La oración es el corazón de la vida de la Comunidad de Sant’Egidio, su primera “obra”. Cuando termina el día todas las Comunidades, tanto si son grandes como si son pequeñas, se reúnen alrededor del Señor para escuchar su Palabra y dirigirse a Él en su invocación. Los discípulos no pueden sino estar a los pies de Jesús, como María de Betania, para elegir la “mejor parte” (Lc 10,42) y aprender de Él sus mismos sentimientos (cfr. Flp 2,5).
Siempre que la Comunidad vuelve al Señor, hace suya la súplica del discípulo anónimo: “¡Señor, enséñanos a orar” (Lc 11,1). Y Jesús, maestro de oración, continúa contestando: “Cuando oréis, decid: Abbá, Padre”.

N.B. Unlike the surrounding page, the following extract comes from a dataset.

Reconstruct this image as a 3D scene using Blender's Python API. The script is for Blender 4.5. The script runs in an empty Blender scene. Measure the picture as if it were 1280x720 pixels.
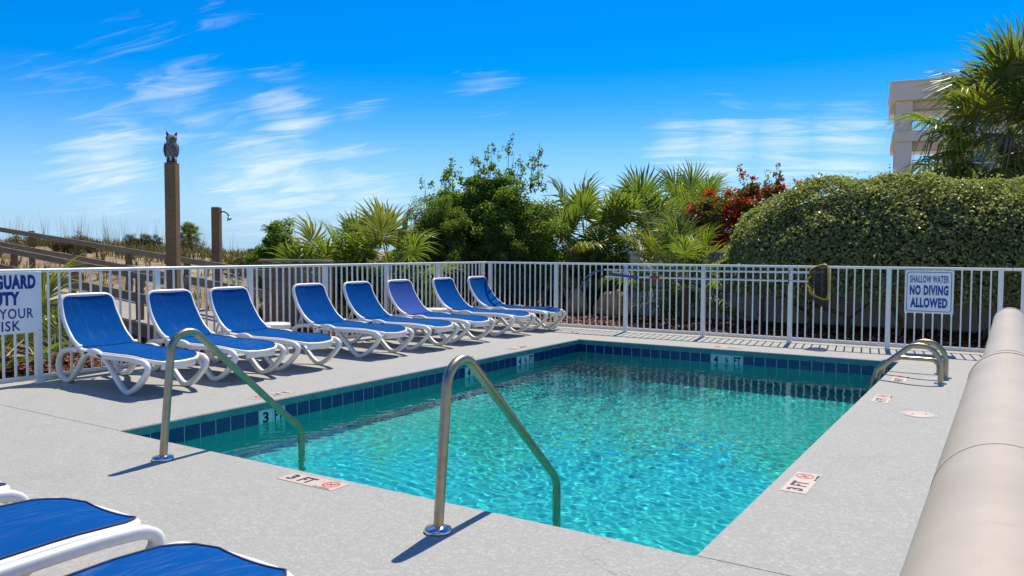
import bpy, bmesh, math, random
import numpy as np
from mathutils import Vector, Matrix, noise as mnoise

R = math.radians
rng = np.random.default_rng(11)
random.seed(11)
sc = bpy.context.scene
COL = sc.collection

# ------------------------------------------------------------------ camera
CAM_H, YAW, PITCH, ROLL, FPX = 1.4258, 0.5651, -0.0471, 0.0040, 984.9
_fw = Vector((-math.sin(YAW)*math.cos(PITCH), math.cos(YAW)*math.cos(PITCH), math.sin(PITCH)))
_r = Vector((math.cos(YAW), math.sin(YAW), 0)); _u = _r.cross(_fw)
_r2 = _r*math.cos(ROLL) + _u*math.sin(ROLL); _u2 = _u*math.cos(ROLL) - _r*math.sin(ROLL)
cd = bpy.data.cameras.new('camera'); cam = bpy.data.objects.new('camera', cd); COL.objects.link(cam)
cd.sensor_width = 36; cd.lens = FPX/1280*36; cd.clip_start = 0.02; cd.clip_end = 3000
m = Matrix.Identity(4)
for i in range(3):
    m[i][0] = _r2[i]; m[i][1] = _u2[i]; m[i][2] = -_fw[i]
m.translation = (0, 0, CAM_H)
cam.matrix_world = m
sc.camera = cam

def at(px, py, depth):
    """point seen at a photo pixel, a given distance ahead"""
    return Vector((0, 0, CAM_H)) + (_fw + _r2*((px-640)/FPX) + _u2*((360-py)/FPX))*depth

# ------------------------------------------------------------------ render / exposure
sc.render.engine = 'CYCLES'
sc.cycles.use_denoising = True
sc.cycles.max_bounces = 10
sc.cycles.diffuse_bounces = 4
sc.cycles.transmission_bounces = 8
sc.cycles.transparent_max_bounces = 8
sc.cycles.sample_clamp_indirect = 6
sc.view_settings.view_transform = 'Standard'
sc.view_settings.look = 'None'
sc.view_settings.gamma = 1
sc.view_settings.exposure = 0.68

# ------------------------------------------------------------------ sun and sky
SHX, SHY = 0.09, -0.62            # shadow offset per metre of height
sund = Vector((SHX, SHY, -1)).normalized()
EL = math.asin(-sund.z); AZ = math.atan2(-sund.x, -sund.y)
sl = bpy.data.lights.new('sun', 'SUN'); sun = bpy.data.objects.new('sun', sl); COL.objects.link(sun)
sl.energy = 3.5; sl.angle = R(0.53); sl.color = (1.0, 0.92, 0.79)
sun.rotation_euler = sund.to_track_quat('-Z', 'Y').to_euler()
sun.location = (0, 10, 30)
try: sl.cycles.is_caustics_light = True
except Exception: pass

world = bpy.data.worlds.new('World'); sc.world = world; world.use_nodes = True
wn = world.node_tree.nodes; wl = world.node_tree.links; wn.clear()

class NB:
    """small node-building helper"""
    def __init__(s, tree): s.t = tree; s.n = tree.nodes; s.l = tree.links
    def node(s, typ, **kw):
        n = s.n.new(typ)
        for k, v in kw.items():
            if k == 'inp':
                for a, b in v.items():
                    if isinstance(b, bpy.types.NodeSocket): s.l.new(b, n.inputs[a])
                    else: n.inputs[a].default_value = b
            else: setattr(n, k, v)
        return n
    def math(s, op, a, b=None, clamp=False):
        n = s.n.new('ShaderNodeMath'); n.operation = op; n.use_clamp = clamp
        for i, v in enumerate((a, b)):
            if v is None: continue
            if isinstance(v, bpy.types.NodeSocket): s.l.new(v, n.inputs[i])
            else: n.inputs[i].default_value = v
        return n.outputs[0]
    def vmath(s, op, a, b=None):
        n = s.n.new('ShaderNodeVectorMath'); n.operation = op
        for i, v in enumerate((a, b)):
            if v is None: continue
            if isinstance(v, bpy.types.NodeSocket): s.l.new(v, n.inputs[i])
            else: n.inputs[i].default_value = v
        return n
    def ramp(s, fac, stops, interp='LINEAR'):
        n = s.n.new('ShaderNodeValToRGB'); n.color_ramp.interpolation = interp
        e = n.color_ramp.elements
        while len(e) < len(stops): e.new(0.5)
        for el, (p, c) in zip(e, stops):
            el.position = p; el.color = (*c, 1) if len(c) == 3 else c
        s.l.new(fac, n.inputs[0]); return n.outputs[0]
    def mrange(s, v, a, b, c=0, d=1, smooth=False):
        n = s.n.new('ShaderNodeMapRange'); n.interpolation_type = 'SMOOTHSTEP' if smooth else 'LINEAR'
        s.l.new(v, n.inputs[0])
        for i, x in zip((1, 2, 3, 4), (a, b, c, d)): n.inputs[i].default_value = x
        return n.outputs[0]
    def noise(s, vec, scale, detail=3, rough=.55, dist=0, out='Fac'):
        n = s.n.new('ShaderNodeTexNoise')
        if vec is not None: s.l.new(vec, n.inputs['Vector'])
        n.inputs['Scale'].default_value = scale; n.inputs['Detail'].default_value = detail
        n.inputs['Roughness'].default_value = rough; n.inputs['Distortion'].default_value = dist
        return n.outputs[out]
    def mix(s, fac, a, b, blend='MIX'):
        n = s.n.new('ShaderNodeMix'); n.data_type = 'RGBA'; n.blend_type = blend
        for sock, v in ((n.inputs['Factor'], fac), (n.inputs['A'], a), (n.inputs['B'], b)):
            if n.inputs and isinstance(v, bpy.types.NodeSocket): s.l.new(v, sock)
            elif sock.type == 'VALUE': sock.default_value = v
            else: sock.default_value = (*v, 1) if len(v) == 3 else v
        return [o for o in n.outputs if o.type == 'RGBA'][0]
# mix node has several sockets with the same names: pick by type
def _mix(s, fac, a, b, blend='MIX'):
    n = s.n.new('ShaderNodeMix'); n.data_type = 'RGBA'; n.blend_type = blend
    socks = [n.inputs[0], n.inputs[6], n.inputs[7]]
    for sock, v in zip(socks, (fac, a, b)):
        if isinstance(v, bpy.types.NodeSocket): s.l.new(v, sock)
        elif sock.type == 'VALUE': sock.default_value = v
        else: sock.default_value = (*v, 1) if len(v) == 3 else v
    return n.outputs[2]
NB.mix = _mix

w = NB(world.node_tree)
sky = w.node('ShaderNodeTexSky', sky_type='NISHITA')
sky.sun_disc = False; sky.sun_elevation = EL; sky.sun_rotation = AZ
sky.altitude = 0; sky.air_density = 1.0; sky.dust_density = 0.1; sky.ozone_density = 3.0
geo = w.node('ShaderNodeTexCoord')
dirv = geo.outputs['Generated']
sep = w.node('ShaderNodeSeparateXYZ', inp={0: dirv})
hs = w.node('ShaderNodeHueSaturation', inp={'Hue': 0.505, 'Saturation': 1.66, 'Value': 1.0, 'Color': sky.outputs[0]})
# cirrus: streaky noise on a flat cloud layer, thick in a few banks, extra cover out of view
inv = w.math('DIVIDE', 1.0, w.math('ADD', w.math('MAXIMUM', sep.outputs[2], 0.0), 0.22))
pl = w.vmath('MULTIPLY', dirv, (1, 1, 0)).outputs[0]
sc_n = w.node('ShaderNodeVectorMath', operation='SCALE', inp={0: pl, 'Scale': inv})
mp0 = w.node('ShaderNodeMapping', inp={'Vector': sc_n.outputs[0], 'Rotation': (0, 0, -YAW+R(13))})
mp = w.vmath('MULTIPLY', mp0.outputs[0], (0.72, 2.7, 1.0))
warp = w.noise(mp.outputs[0], 1.6, 3, .5, 0, 'Color')
wv = w.vmath('MULTIPLY_ADD', warp, (0.9, 0.9, 0)); w.l.new(mp.outputs[0], wv.inputs[2])
streak = w.noise(wv.outputs[0], 2.4, 7, .62, 0.35)
fine = w.noise(wv.outputs[0], 7.0, 6, .6, 0.6)
st = w.math('ADD', w.math('MULTIPLY', streak, .72), w.math('MULTIPLY', fine, .30))
banks = None
for (px, py, rad, amp) in ((225, 140, .12, .75), (90, 150, .13, .65), (360, 145, .085, 1.0), (140, 200, .11, 1.0),
                           (330, 225, .15, 1.0), (440, 240, .13, .9), (210, 262, .2, .55), (150, 22, .12, .55), (280, 10, .07, .6), (605, 105, .08, .65), (455, 150, .07, .6),
                           (850, 178, .08, 1.0), (910, 185, .10, 1.0), (980, 188, .10, 1.0), (1050, 185, .10, 1.0), (1105, 150, .07, .45), (900, 215, .12, .7)):
    d = (at(px, py, 1.0) - Vector((0, 0, CAM_H))).normalized()
    dist = w.vmath('DISTANCE', dirv, tuple(d)).outputs['Value']
    b = w.math('MULTIPLY', w.mrange(dist, rad*1.3, 0.0, 0, 1, True), amp)
    banks = b if banks is None else w.math('MAXIMUM', banks, b)
fill_cirrus = w.mrange(w.noise(sc_n.outputs[0], 1.3, 2, .5), .40, .64, 0, 1.0, True)  # unseen cirrus outside the view, thickened to add neutral fill light
fd = w.vmath('DOT_PRODUCT', dirv, tuple(_fw)).outputs['Value']
away = w.mrange(fd, .82, .70, 0, 1, True)
banks = w.math('MAXIMUM', banks, w.math('MULTIPLY', fill_cirrus, away))
thr = w.math('SUBTRACT', .72, w.math('MULTIPLY', banks, .40))
cl = w.math('SUBTRACT', st, thr)
cl = w.math('MULTIPLY', w.mrange(cl, 0.0, .38, 0, 1, True), w.mrange(sep.outputs[2], -.01, .06, 0, 1))
cl = w.math('MULTIPLY', cl, .66)
# a little pale haze low down, all round the horizon
hz = w.mrange(sep.outputs[2], .19, -.02, 0, .85, True)
skyb = w.mix(1.0, hs.outputs[0], (.80, .90, 1.04), 'MULTIPLY')
skyc = w.mix(hz, skyb, (2.45, 4.4, 7.0))
skyc = w.mix(cl, skyc, (7.4, 7.8, 8.2))
bg = w.node('ShaderNodeBackground', inp={'Color': skyc, 'Strength': 0.087})
w.node('ShaderNodeOutputWorld', inp={'Surface': bg.outputs[0]})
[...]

Cuando oramos, aunque lo hagamos dentro de nuestro corazón, nunca estamos aislados ni somos huérfanos, porque somos en todo momento miembros de la familia del Señor. En la oración común se ve claramente, además del misterio de la filiación, el de la fraternidad.
Las Comunidades de Sant'Egidio que hay por el mundo se reúnen en los distintos lugares que destinan a la oración y presentan al Señor las esperanzas y los dolores de los hombres y mujeres “vejados y abatidos” de los que habla el Evangelio (Mt 9,37). En aquella gente de entonces se incluyen los habitantes de las ciudades contemporáneas, los pobres que son marginados de la vida, todos aquellos que esperan que alguien les contrate (cfr. Mt 20).
La oración común recoge el grito, la aspiración, el deseo de paz, de curación, de sentido de la vida y de salvación que hay en los hombres y las mujeres de este mundo. La oración nunca es vacía. Sube incesante al Señor para que el llanto se transforme en alegría, la desesperación en felicidad, la angustia en esperanza y la soledad en comunión. Y para que el Reino de Dios llegue pronto a los hombres.